Supplied material:
# # #

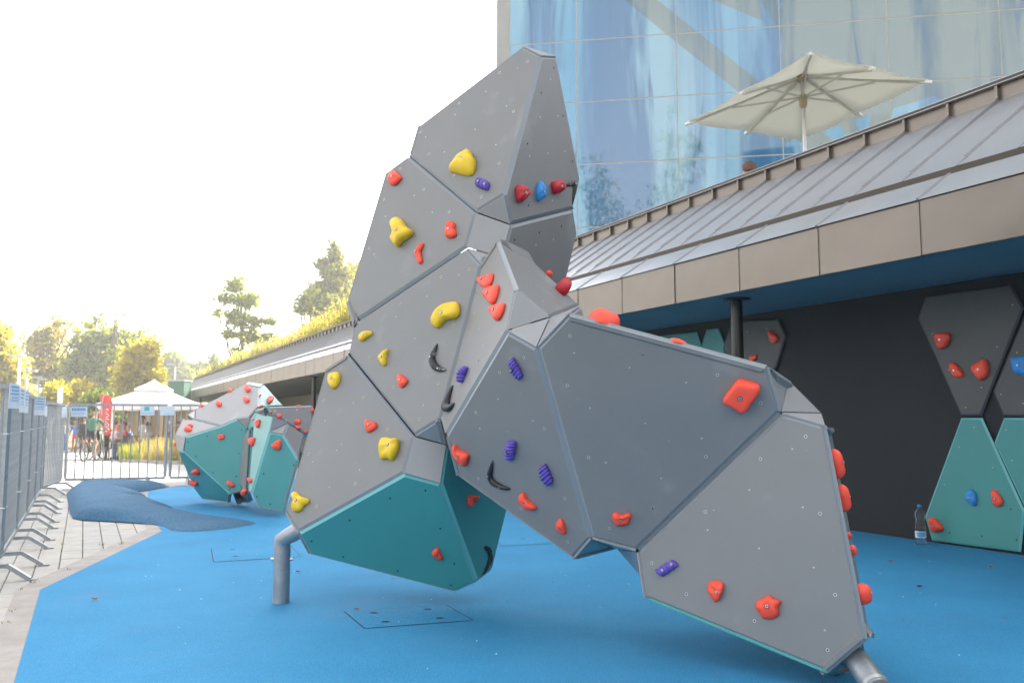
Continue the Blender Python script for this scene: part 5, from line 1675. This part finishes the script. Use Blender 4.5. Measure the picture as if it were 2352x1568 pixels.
GR, DK, YL, OL, MD, BL_, ND = (M[k] for k in ('l_green', 'l_dark', 'l_yellow', 'l_olive', 'l_mid', 'l_blue', 'l_needle'))
tree_px('tall yellow tree at the left edge behind the nearest lamp post', 52, -6, [(-10, 800, 34, 58), (18, 850, 34, 45), (-5, 900, 52, 45), (30, 915, 40, 32), (2, 765, 16, 28)], [YL, YL, MD], 1, 560, .17, 780)
tree_px('sparse olive-brown tree left of the green trees, sky showing through', 66, 110, [(88, 790, 26, 34), (120, 770, 26, 26), (100, 850, 38, 32), (140, 830, 26, 40), (132, 738, 13, 22), (150, 890, 40, 34), (160, 745, 9, 22), (180, 760, 9, 30)], [OL, OL, MD, YL], 2, 380, .20, 760, .22, shell=.3)
tree_px('big mid-green tree in the middle of the left treeline', 62, 205, [(200, 800, 36, 36), (245, 790, 40, 38), (190, 850, 40, 36), (235, 860, 44, 42), (215, 745, 15, 22), (275, 795, 34, 34), (240, 905, 50, 34), (185, 905, 30, 30), (222, 735, 12, 14), (316, 770, 14, 18)], [GR, MD, MD, DK], 3, 900, .19, 770, .24)
tree_px('dark-trunked tall bare-topped tree rising out of the green crown', 60, 259, [(265, 830, 24, 34), (252, 870, 26, 30), (268, 740, 10, 14), (272, 905, 22, 26)], [DK, GR, MD], 4, 140, .17, 735, .20)
tree_px('bright yellow tree right of the green trees above the white tent', 50, 322, [(325, 830, 34, 42), (345, 800, 22, 30), (305, 868, 36, 36), (345, 868, 32, 30), (320, 905, 42, 26)], [YL, YL, YL, MD], 5, 560, .15, 800, .16)
tree_px('rounded blue-green tree far behind the lone lamp post', 95, 405, [(395, 840, 28, 30), (415, 865, 28, 28), (375, 850, 20, 26)], [BL_, BL_, GR], 6, 380, .24, 830, .25)
tree_px('small dark cedar on the skyline over the green roof', 100, 455, [(445, 838, 16, 7), (462, 848, 18, 8), (450, 856, 14, 6), (470, 838, 10, 5)], [DK, BL_], 7, 70, .25, 830, .2)
def conifer(label, Y, x, top_y, base_y, w_top, w_base, mats_, seed, n, lf, gzv):
    r = random.Random(seed)
    bl = []
    for k in range(n):
        u = k / (n - 1)
        y = top_y + (base_y - top_y) * u
        w_ = (w_top + (w_base - w_top) * u) * r.uniform(.75, 1.15)
        bl.append((x + r.uniform(-.25, .25) * w_, y + 6, w_ * .5, max(6, (base_y - top_y) / n * .8)))
    return tree_px(label, Y, x, bl, mats_, seed, int(n * 70), lf, top_y, .2, 'conifer_tree', cl=.5, limbs=True, ground_z=gzv)
conifer('small dark conifer on the skyline next to the cedar', 90, 490, 812, 862, 6, 34, [DK, BL_, GR], 8, 6, .22, 0)
conifer('tall grey-green conifer behind the roof beside the grey tower', 58, 768, 556, 750, 26, 140, [ND, ND, GR, OL], 9, 13, .19, -.5)
tree_px('yellow-green tree just behind the tall conifer', 66, 812, [(815, 640, 22, 40), (835, 690, 30, 40), (800, 690, 20, 30)], [MD, YL, GR], 10, 150, .19, 640)
tree_px('bushy dark green tree at the foot of the tall conifer', 56, 712, [(700, 700, 16, 18), (725, 690, 24, 26), (690, 715, 10, 12), (745, 705, 24, 26)], [GR, DK, MD], 11, 150, .16, 700)
tree_px('lone open-crowned tree with bare forked limbs above the green roof', 54, 556, [(540, 655, 20, 16), (570, 690, 26, 18), (520, 685, 20, 12), (500, 720, 12, 10), (548, 730, 26, 18), (590, 740, 18, 12), (530, 765, 16, 12), (575, 775, 22, 16), (620, 740, 14, 10), (615, 775, 16, 12), (548, 808, 12, 12), (600, 800, 14, 9), (552, 640, 10, 9)],
        [MD, GR, GR, MD], 12, 330, .14, 680, .17, cl=.42, shell=.2)
# bushes and hedge under the trees
tree_px('bright yellow-green bush behind the edge-on barrier', 44, 128, [(128, 905, 26, 26), (110, 925, 26, 22)], [YL, MD], 13, 120, .12, 915, .06, 'bush', 'bush', .35)
tree_px('golden bush below the olive-brown tree', 47, 185, [(185, 900, 34, 22), (200, 925, 40, 22)], [YL, OL], 14, 150, .13, 915, .06, 'bush', 'bush', .35)
tree_px('dark green bush beside the red flag', 40, 225, [(228, 920, 30, 26), (245, 955, 26, 26)], [DK, GR], 15, 150, .11, 930, .06, 'bush', 'bush', .35)
tree_px('low green hedge behind the cyclists', 48, 190, [(140, 955, 26, 16), (175, 962, 30, 18), (215, 960, 26, 20)], [GR, OL, DK], 16, 150, .12, 955, .05, 'hedge', 'hedge', .35)
# trees behind the camera, mirrored in the glass
for k, (x, y, h, w_) in enumerate(((-9.0, -31, 23, 4.4), (-3.2, -33, 25, 3.2), (-15, -31, 19, 3.6)  )):
    r_ = random.Random(60 + k)
    bl = [(Vector((r_.uniform(-.6, .6) * w_, r_.uniform(-.5, .5) * w_, h * (.35 + .6 * q / 8))), (w_ * r_.uniform(.45, .7) * (1.1 - .07 * q), w_ * .55 * (1.1 - .07 * q), h * .10)) for q in range(9)]
    tree('broadleaf_tree', ['broad tree behind the viewer, mirrored in the printed glass', 'tallest tree behind the viewer, mirrored in the printed glass', 'slender tree behind the viewer, mirrored in the printed glass'][k],
         'tree', (x, y, -.1), bl, 330, .17, [MD, GR, YL], .22, (0, 0, h * .85), 70 + k, 12 if k < 3 else 16, .8, group='trees behind the viewer')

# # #

Task objective:
Keep the pictures out of the copy and return the rest of the data above exactly.

Result of this task:
Continue the Blender Python script for this scene: part 5, from line 1675. This part finishes the script. Use Blender 4.5. Measure the picture as if it were 2352x1568 pixels.
GR, DK, YL, OL, MD, BL_, ND = (M[k] for k in ('l_green', 'l_dark', 'l_yellow', 'l_olive', 'l_mid', 'l_blue', 'l_needle'))
tree_px('tall yellow tree at the left edge behind the nearest lamp post', 52, -6, [(-10, 800, 34, 58), (18, 850, 34, 45), (-5, 900, 52, 45), (30, 915, 40, 32), (2, 765, 16, 28)], [YL, YL, MD], 1, 560, .17, 780)
tree_px('sparse olive-brown tree left of the green trees, sky showing through', 66, 110, [(88, 790, 26, 34), (120, 770, 26, 26), (100, 850, 38, 32), (140, 830, 26, 40), (132, 738, 13, 22), (150, 890, 40, 34), (160, 745, 9, 22), (180, 760, 9, 30)], [OL, OL, MD, YL], 2, 380, .20, 760, .22, shell=.3)
tree_px('big mid-green tree in the middle of the left treeline', 62, 205, [(200, 800, 36, 36), (245, 790, 40, 38), (190, 850, 40, 36), (235, 860, 44, 42), (215, 745, 15, 22), (275, 795, 34, 34), (240, 905, 50, 34), (185, 905, 30, 30), (222, 735, 12, 14), (316, 770, 14, 18)], [GR, MD, MD, DK], 3, 900, .19, 770, .24)
tree_px('dark-trunked tall bare-topped tree rising out of the green crown', 60, 259, [(265, 830, 24, 34), (252, 870, 26, 30), (268, 740, 10, 14), (272, 905, 22, 26)], [DK, GR, MD], 4, 140, .17, 735, .20)
tree_px('bright yellow tree right of the green trees above the white tent', 50, 322, [(325, 830, 34, 42), (345, 800, 22, 30), (305, 868, 36, 36), (345, 868, 32, 30), (320, 905, 42, 26)], [YL, YL, YL, MD], 5, 560, .15, 800, .16)
tree_px('rounded blue-green tree far behind the lone lamp post', 95, 405, [(395, 840, 28, 30), (415, 865, 28, 28), (375, 850, 20, 26)], [BL_, BL_, GR], 6, 380, .24, 830, .25)
tree_px('small dark cedar on the skyline over the green roof', 100, 455, [(445, 838, 16, 7), (462, 848, 18, 8), (450, 856, 14, 6), (470, 838, 10, 5)], [DK, BL_], 7, 70, .25, 830, .2)
def conifer(label, Y, x, top_y, base_y, w_top, w_base, mats_, seed, n, lf, gzv):
    r = random.Random(seed)
    bl = []
    for k in range(n):
        u = k / (n - 1)
        y = top_y + (base_y - top_y) * u
        w_ = (w_top + (w_base - w_top) * u) * r.uniform(.75, 1.15)
        bl.append((x + r.uniform(-.25, .25) * w_, y + 6, w_ * .5, max(6, (base_y - top_y) / n * .8)))
    return tree_px(label, Y, x, bl, mats_, seed, int(n * 70), lf, top_y, .2, 'conifer_tree', cl=.5, limbs=True, ground_z=gzv)
conifer('small dark conifer on the skyline next to the cedar', 90, 490, 812, 862, 6, 34, [DK, BL_, GR], 8, 6, .22, 0)
conifer('tall grey-green conifer behind the roof beside the grey tower', 58, 768, 556, 750, 26, 140, [ND, ND, GR, OL], 9, 13, .19, -.5)
tree_px('yellow-green tree just behind the tall conifer', 66, 812, [(815, 640, 22, 40), (835, 690, 30, 40), (800, 690, 20, 30)], [MD, YL, GR], 10, 150, .19, 640)
tree_px('bushy dark green tree at the foot of the tall conifer', 56, 712, [(700, 700, 16, 18), (725, 690, 24, 26), (690, 715, 10, 12), (745, 705, 24, 26)], [GR, DK, MD], 11, 150, .16, 700)
tree_px('lone open-crowned tree with bare forked limbs above the green roof', 54, 556, [(540, 655, 20, 16), (570, 690, 26, 18), (520, 685, 20, 12), (500, 720, 12, 10), (548, 730, 26, 18), (590, 740, 18, 12), (530, 765, 16, 12), (575, 775, 22, 16), (620, 740, 14, 10), (615, 775, 16, 12), (548, 808, 12, 12), (600, 800, 14, 9), (552, 640, 10, 9)],
        [MD, GR, GR, MD], 12, 330, .14, 680, .17, cl=.42, shell=.2)
# bushes and hedge under the trees
tree_px('bright yellow-green bush behind the edge-on barrier', 44, 128, [(128, 905, 26, 26), (110, 925, 26, 22)], [YL, MD], 13, 120, .12, 915, .06, 'bush', 'bush', .35)
tree_px('golden bush below the olive-brown tree', 47, 185, [(185, 900, 34, 22), (200, 925, 40, 22)], [YL, OL], 14, 150, .13, 915, .06, 'bush', 'bush', .35)
tree_px('dark green bush beside the red flag', 40, 225, [(228, 920, 30, 26), (245, 955, 26, 26)], [DK, GR], 15, 150, .11, 930, .06, 'bush', 'bush', .35)
tree_px('low green hedge behind the cyclists', 48, 190, [(140, 955, 26, 16), (175, 962, 30, 18), (215, 960, 26, 20)], [GR, OL, DK], 16, 150, .12, 955, .05, 'hedge', 'hedge', .35)
# trees behind the camera, mirrored in the glass
for k, (x, y, h, w_) in enumerate(((-9.0, -31, 23, 4.4), (-3.2, -33, 25, 3.2), (-15, -31, 19, 3.6)  )):
    r_ = random.Random(60 + k)
    bl = [(Vector((r_.uniform(-.6, .6) * w_, r_.uniform(-.5, .5) * w_, h * (.35 + .6 * q / 8))), (w_ * r_.uniform(.45, .7) * (1.1 - .07 * q), w_ * .55 * (1.1 - .07 * q), h * .10)) for q in range(9)]
    tree('broadleaf_tree', ['broad tree behind the viewer, mirrored in the printed glass', 'tallest tree behind the viewer, mirrored in the printed glass', 'slender tree behind the viewer, mirrored in the printed glass'][k],
         'tree', (x, y, -.1), bl, 330, .17, [MD, GR, YL], .22, (0, 0, h * .85), 70 + k, 12 if k < 3 else 16, .8, group='trees behind the viewer')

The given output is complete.